- GIVEN INSTRUCTION -
Please set down all the lines beneath this one exactly, without the pictures.

- DATA SEGMENT -
· · · · ·

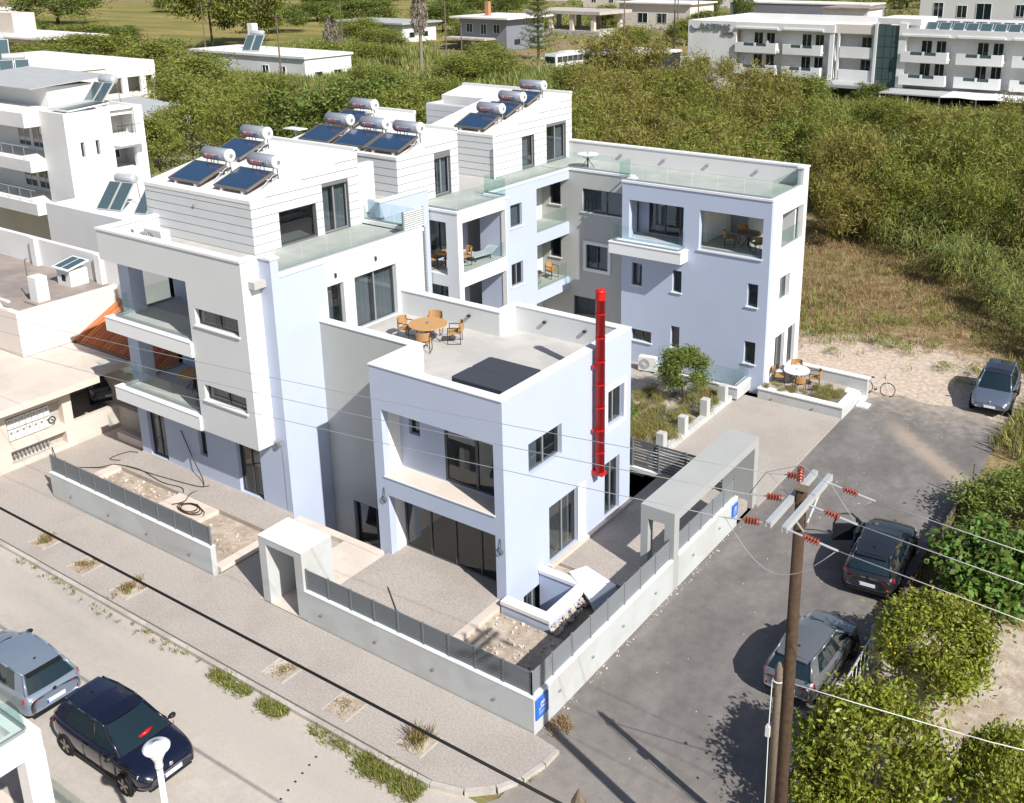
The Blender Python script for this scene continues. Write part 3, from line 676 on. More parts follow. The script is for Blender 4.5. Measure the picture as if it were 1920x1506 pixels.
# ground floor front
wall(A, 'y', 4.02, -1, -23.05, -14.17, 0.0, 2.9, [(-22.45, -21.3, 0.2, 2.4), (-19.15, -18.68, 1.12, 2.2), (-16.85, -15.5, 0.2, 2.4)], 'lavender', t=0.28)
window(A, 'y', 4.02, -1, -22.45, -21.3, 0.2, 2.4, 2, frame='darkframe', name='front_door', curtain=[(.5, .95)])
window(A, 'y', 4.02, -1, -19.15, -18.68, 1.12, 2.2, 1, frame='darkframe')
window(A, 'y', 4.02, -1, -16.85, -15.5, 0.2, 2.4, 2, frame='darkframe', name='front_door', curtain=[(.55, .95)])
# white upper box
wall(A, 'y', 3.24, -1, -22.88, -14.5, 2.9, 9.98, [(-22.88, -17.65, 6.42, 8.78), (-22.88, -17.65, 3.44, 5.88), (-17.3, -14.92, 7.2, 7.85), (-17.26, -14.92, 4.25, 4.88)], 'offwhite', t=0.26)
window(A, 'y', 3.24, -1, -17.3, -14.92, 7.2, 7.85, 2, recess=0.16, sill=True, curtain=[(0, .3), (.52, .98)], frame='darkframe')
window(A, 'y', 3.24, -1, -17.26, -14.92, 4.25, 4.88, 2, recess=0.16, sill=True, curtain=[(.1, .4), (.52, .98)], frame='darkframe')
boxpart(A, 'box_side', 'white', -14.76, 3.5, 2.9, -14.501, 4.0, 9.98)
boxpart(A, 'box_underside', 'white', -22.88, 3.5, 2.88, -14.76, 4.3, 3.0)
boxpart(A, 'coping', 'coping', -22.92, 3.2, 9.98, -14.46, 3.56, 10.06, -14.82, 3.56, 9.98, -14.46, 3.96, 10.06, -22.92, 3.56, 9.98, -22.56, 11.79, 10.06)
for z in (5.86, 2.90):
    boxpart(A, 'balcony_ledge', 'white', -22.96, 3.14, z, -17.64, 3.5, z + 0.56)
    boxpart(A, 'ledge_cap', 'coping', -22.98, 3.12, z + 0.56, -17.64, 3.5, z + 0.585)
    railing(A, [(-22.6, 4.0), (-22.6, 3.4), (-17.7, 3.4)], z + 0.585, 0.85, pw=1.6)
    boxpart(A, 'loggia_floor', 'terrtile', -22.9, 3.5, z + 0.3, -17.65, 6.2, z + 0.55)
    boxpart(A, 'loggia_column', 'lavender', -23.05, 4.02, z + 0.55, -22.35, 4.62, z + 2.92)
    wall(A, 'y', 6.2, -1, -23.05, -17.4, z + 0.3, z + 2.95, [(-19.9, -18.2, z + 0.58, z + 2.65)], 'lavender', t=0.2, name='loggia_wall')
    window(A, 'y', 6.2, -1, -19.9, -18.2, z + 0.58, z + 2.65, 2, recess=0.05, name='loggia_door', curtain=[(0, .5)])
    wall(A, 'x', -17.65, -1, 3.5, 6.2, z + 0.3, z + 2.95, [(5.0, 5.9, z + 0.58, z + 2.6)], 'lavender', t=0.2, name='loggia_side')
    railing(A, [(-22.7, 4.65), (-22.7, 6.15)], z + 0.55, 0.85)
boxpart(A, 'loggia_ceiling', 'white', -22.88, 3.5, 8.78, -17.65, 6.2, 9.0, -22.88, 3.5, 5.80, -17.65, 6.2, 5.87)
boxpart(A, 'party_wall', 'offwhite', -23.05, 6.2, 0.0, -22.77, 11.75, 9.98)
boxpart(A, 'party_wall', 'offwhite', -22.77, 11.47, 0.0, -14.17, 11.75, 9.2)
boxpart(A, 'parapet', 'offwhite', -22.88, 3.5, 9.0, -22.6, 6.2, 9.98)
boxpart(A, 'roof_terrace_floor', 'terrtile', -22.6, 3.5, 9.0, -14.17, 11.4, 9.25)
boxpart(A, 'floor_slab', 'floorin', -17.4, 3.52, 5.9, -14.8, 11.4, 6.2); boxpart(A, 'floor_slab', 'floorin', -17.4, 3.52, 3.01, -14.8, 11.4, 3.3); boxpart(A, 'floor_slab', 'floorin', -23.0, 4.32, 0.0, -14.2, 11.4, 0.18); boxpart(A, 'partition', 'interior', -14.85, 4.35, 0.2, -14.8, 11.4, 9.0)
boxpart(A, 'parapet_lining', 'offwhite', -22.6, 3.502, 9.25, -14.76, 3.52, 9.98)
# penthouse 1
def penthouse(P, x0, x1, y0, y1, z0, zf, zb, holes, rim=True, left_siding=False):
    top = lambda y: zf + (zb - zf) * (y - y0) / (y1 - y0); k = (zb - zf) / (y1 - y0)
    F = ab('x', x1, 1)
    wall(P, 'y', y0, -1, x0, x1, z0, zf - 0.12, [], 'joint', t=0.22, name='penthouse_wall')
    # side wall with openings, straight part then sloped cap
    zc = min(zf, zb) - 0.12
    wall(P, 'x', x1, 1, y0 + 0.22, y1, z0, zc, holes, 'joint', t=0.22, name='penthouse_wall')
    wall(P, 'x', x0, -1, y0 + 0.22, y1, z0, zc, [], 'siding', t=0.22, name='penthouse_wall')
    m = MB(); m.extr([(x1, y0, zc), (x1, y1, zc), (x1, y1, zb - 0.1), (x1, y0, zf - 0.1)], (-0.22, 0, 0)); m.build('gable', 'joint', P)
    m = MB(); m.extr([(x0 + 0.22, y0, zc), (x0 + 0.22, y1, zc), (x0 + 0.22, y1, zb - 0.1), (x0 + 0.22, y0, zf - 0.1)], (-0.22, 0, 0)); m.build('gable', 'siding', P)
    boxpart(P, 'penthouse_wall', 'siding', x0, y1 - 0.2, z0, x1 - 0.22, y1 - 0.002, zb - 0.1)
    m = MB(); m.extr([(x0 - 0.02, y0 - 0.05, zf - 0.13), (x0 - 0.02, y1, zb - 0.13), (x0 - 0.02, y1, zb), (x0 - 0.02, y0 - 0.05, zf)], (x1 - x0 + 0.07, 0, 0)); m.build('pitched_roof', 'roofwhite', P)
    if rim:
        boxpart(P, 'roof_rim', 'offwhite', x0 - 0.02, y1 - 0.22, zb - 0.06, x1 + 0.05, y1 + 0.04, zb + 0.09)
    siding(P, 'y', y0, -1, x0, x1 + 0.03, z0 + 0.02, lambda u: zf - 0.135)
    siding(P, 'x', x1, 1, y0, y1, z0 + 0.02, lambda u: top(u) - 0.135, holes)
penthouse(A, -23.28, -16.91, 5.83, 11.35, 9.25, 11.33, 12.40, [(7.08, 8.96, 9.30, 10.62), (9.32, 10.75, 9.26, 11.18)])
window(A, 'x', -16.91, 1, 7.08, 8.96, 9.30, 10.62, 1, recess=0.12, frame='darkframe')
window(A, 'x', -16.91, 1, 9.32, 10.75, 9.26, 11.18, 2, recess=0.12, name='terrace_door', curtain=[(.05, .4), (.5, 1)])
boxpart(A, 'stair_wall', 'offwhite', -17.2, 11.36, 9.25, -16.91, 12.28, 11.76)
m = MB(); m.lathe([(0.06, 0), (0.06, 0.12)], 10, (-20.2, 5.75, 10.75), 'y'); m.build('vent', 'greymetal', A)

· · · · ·

- RESPONSE -
The Blender Python script for this scene continues. Write part 3, from line 676 on. More parts follow. The script is for Blender 4.5. Measure the picture as if it were 1920x1506 pixels.
# ground floor front
wall(A, 'y', 4.02, -1, -23.05, -14.17, 0.0, 2.9, [(-22.45, -21.3, 0.2, 2.4), (-19.15, -18.68, 1.12, 2.2), (-16.85, -15.5, 0.2, 2.4)], 'lavender', t=0.28)
window(A, 'y', 4.02, -1, -22.45, -21.3, 0.2, 2.4, 2, frame='darkframe', name='front_door', curtain=[(.5, .95)])
window(A, 'y', 4.02, -1, -19.15, -18.68, 1.12, 2.2, 1, frame='darkframe')
window(A, 'y', 4.02, -1, -16.85, -15.5, 0.2, 2.4, 2, frame='darkframe', name='front_door', curtain=[(.55, .95)])
# white upper box
wall(A, 'y', 3.24, -1, -22.88, -14.5, 2.9, 9.98, [(-22.88, -17.65, 6.42, 8.78), (-22.88, -17.65, 3.44, 5.88), (-17.3, -14.92, 7.2, 7.85), (-17.26, -14.92, 4.25, 4.88)], 'offwhite', t=0.26)
window(A, 'y', 3.24, -1, -17.3, -14.92, 7.2, 7.85, 2, recess=0.16, sill=True, curtain=[(0, .3), (.52, .98)], frame='darkframe')
window(A, 'y', 3.24, -1, -17.26, -14.92, 4.25, 4.88, 2, recess=0.16, sill=True, curtain=[(.1, .4), (.52, .98)], frame='darkframe')
boxpart(A, 'box_side', 'white', -14.76, 3.5, 2.9, -14.501, 4.0, 9.98)
boxpart(A, 'box_underside', 'white', -22.88, 3.5, 2.88, -14.76, 4.3, 3.0)
boxpart(A, 'coping', 'coping', -22.92, 3.2, 9.98, -14.46, 3.56, 10.06, -14.82, 3.56, 9.98, -14.46, 3.96, 10.06, -22.92, 3.56, 9.98, -22.56, 11.79, 10.06)
for z in (5.86, 2.90):
    boxpart(A, 'balcony_ledge', 'white', -22.96, 3.14, z, -17.64, 3.5, z + 0.56)
    boxpart(A, 'ledge_cap', 'coping', -22.98, 3.12, z + 0.56, -17.64, 3.5, z + 0.585)
    railing(A, [(-22.6, 4.0), (-22.6, 3.4), (-17.7, 3.4)], z + 0.585, 0.85, pw=1.6)
    boxpart(A, 'loggia_floor', 'terrtile', -22.9, 3.5, z + 0.3, -17.65, 6.2, z + 0.55)
    boxpart(A, 'loggia_column', 'lavender', -23.05, 4.02, z + 0.55, -22.35, 4.62, z + 2.92)
    wall(A, 'y', 6.2, -1, -23.05, -17.4, z + 0.3, z + 2.95, [(-19.9, -18.2, z + 0.58, z + 2.65)], 'lavender', t=0.2, name='loggia_wall')
    window(A, 'y', 6.2, -1, -19.9, -18.2, z + 0.58, z + 2.65, 2, recess=0.05, name='loggia_door', curtain=[(0, .5)])
    wall(A, 'x', -17.65, -1, 3.5, 6.2, z + 0.3, z + 2.95, [(5.0, 5.9, z + 0.58, z + 2.6)], 'lavender', t=0.2, name='loggia_side')
    railing(A, [(-22.7, 4.65), (-22.7, 6.15)], z + 0.55, 0.85)
boxpart(A, 'loggia_ceiling', 'white', -22.88, 3.5, 8.78, -17.65, 6.2, 9.0, -22.88, 3.5, 5.80, -17.65, 6.2, 5.87)
boxpart(A, 'party_wall', 'offwhite', -23.05, 6.2, 0.0, -22.77, 11.75, 9.98)
boxpart(A, 'party_wall', 'offwhite', -22.77, 11.47, 0.0, -14.17, 11.75, 9.2)
boxpart(A, 'parapet', 'offwhite', -22.88, 3.5, 9.0, -22.6, 6.2, 9.98)
boxpart(A, 'roof_terrace_floor', 'terrtile', -22.6, 3.5, 9.0, -14.17, 11.4, 9.25)
boxpart(A, 'floor_slab', 'floorin', -17.4, 3.52, 5.9, -14.8, 11.4, 6.2); boxpart(A, 'floor_slab', 'floorin', -17.4, 3.52, 3.01, -14.8, 11.4, 3.3); boxpart(A, 'floor_slab', 'floorin', -23.0, 4.32, 0.0, -14.2, 11.4, 0.18); boxpart(A, 'partition', 'interior', -14.85, 4.35, 0.2, -14.8, 11.4, 9.0)
boxpart(A, 'parapet_lining', 'offwhite', -22.6, 3.502, 9.25, -14.76, 3.52, 9.98)
# penthouse 1
def penthouse(P, x0, x1, y0, y1, z0, zf, zb, holes, rim=True, left_siding=False):
    top = lambda y: zf + (zb - zf) * (y - y0) / (y1 - y0); k = (zb - zf) / (y1 - y0)
    F = ab('x', x1, 1)
    wall(P, 'y', y0, -1, x0, x1, z0, zf - 0.12, [], 'joint', t=0.22, name='penthouse_wall')
    # side wall with openings, straight part then sloped cap
    zc = min(zf, zb) - 0.12
    wall(P, 'x', x1, 1, y0 + 0.22, y1, z0, zc, holes, 'joint', t=0.22, name='penthouse_wall')
    wall(P, 'x', x0, -1, y0 + 0.22, y1, z0, zc, [], 'siding', t=0.22, name='penthouse_wall')
    m = MB(); m.extr([(x1, y0, zc), (x1, y1, zc), (x1, y1, zb - 0.1), (x1, y0, zf - 0.1)], (-0.22, 0, 0)); m.build('gable', 'joint', P)
    m = MB(); m.extr([(x0 + 0.22, y0, zc), (x0 + 0.22, y1, zc), (x0 + 0.22, y1, zb - 0.1), (x0 + 0.22, y0, zf - 0.1)], (-0.22, 0, 0)); m.build('gable', 'siding', P)
    boxpart(P, 'penthouse_wall', 'siding', x0, y1 - 0.2, z0, x1 - 0.22, y1 - 0.002, zb - 0.1)
    m = MB(); m.extr([(x0 - 0.02, y0 - 0.05, zf - 0.13), (x0 - 0.02, y1, zb - 0.13), (x0 - 0.02, y1, zb), (x0 - 0.02, y0 - 0.05, zf)], (x1 - x0 + 0.07, 0, 0)); m.build('pitched_roof', 'roofwhite', P)
    if rim:
        boxpart(P, 'roof_rim', 'offwhite', x0 - 0.02, y1 - 0.22, zb - 0.06, x1 + 0.05, y1 + 0.04, zb + 0.09)
    siding(P, 'y', y0, -1, x0, x1 + 0.03, z0 + 0.02, lambda u: zf - 0.135)
    siding(P, 'x', x1, 1, y0, y1, z0 + 0.02, lambda u: top(u) - 0.135, holes)
penthouse(A, -23.28, -16.91, 5.83, 11.35, 9.25, 11.33, 12.40, [(7.08, 8.96, 9.30, 10.62), (9.32, 10.75, 9.26, 11.18)])
window(A, 'x', -16.91, 1, 7.08, 8.96, 9.30, 10.62, 1, recess=0.12, frame='darkframe')
window(A, 'x', -16.91, 1, 9.32, 10.75, 9.26, 11.18, 2, recess=0.12, name='terrace_door', curtain=[(.05, .4), (.5, 1)])
boxpart(A, 'stair_wall', 'offwhite', -17.2, 11.36, 9.25, -16.91, 12.28, 11.76)
m = MB(); m.lathe([(0.06, 0), (0.06, 0.12)], 10, (-20.2, 5.75, 10.75), 'y'); m.build('vent', 'greymetal', A)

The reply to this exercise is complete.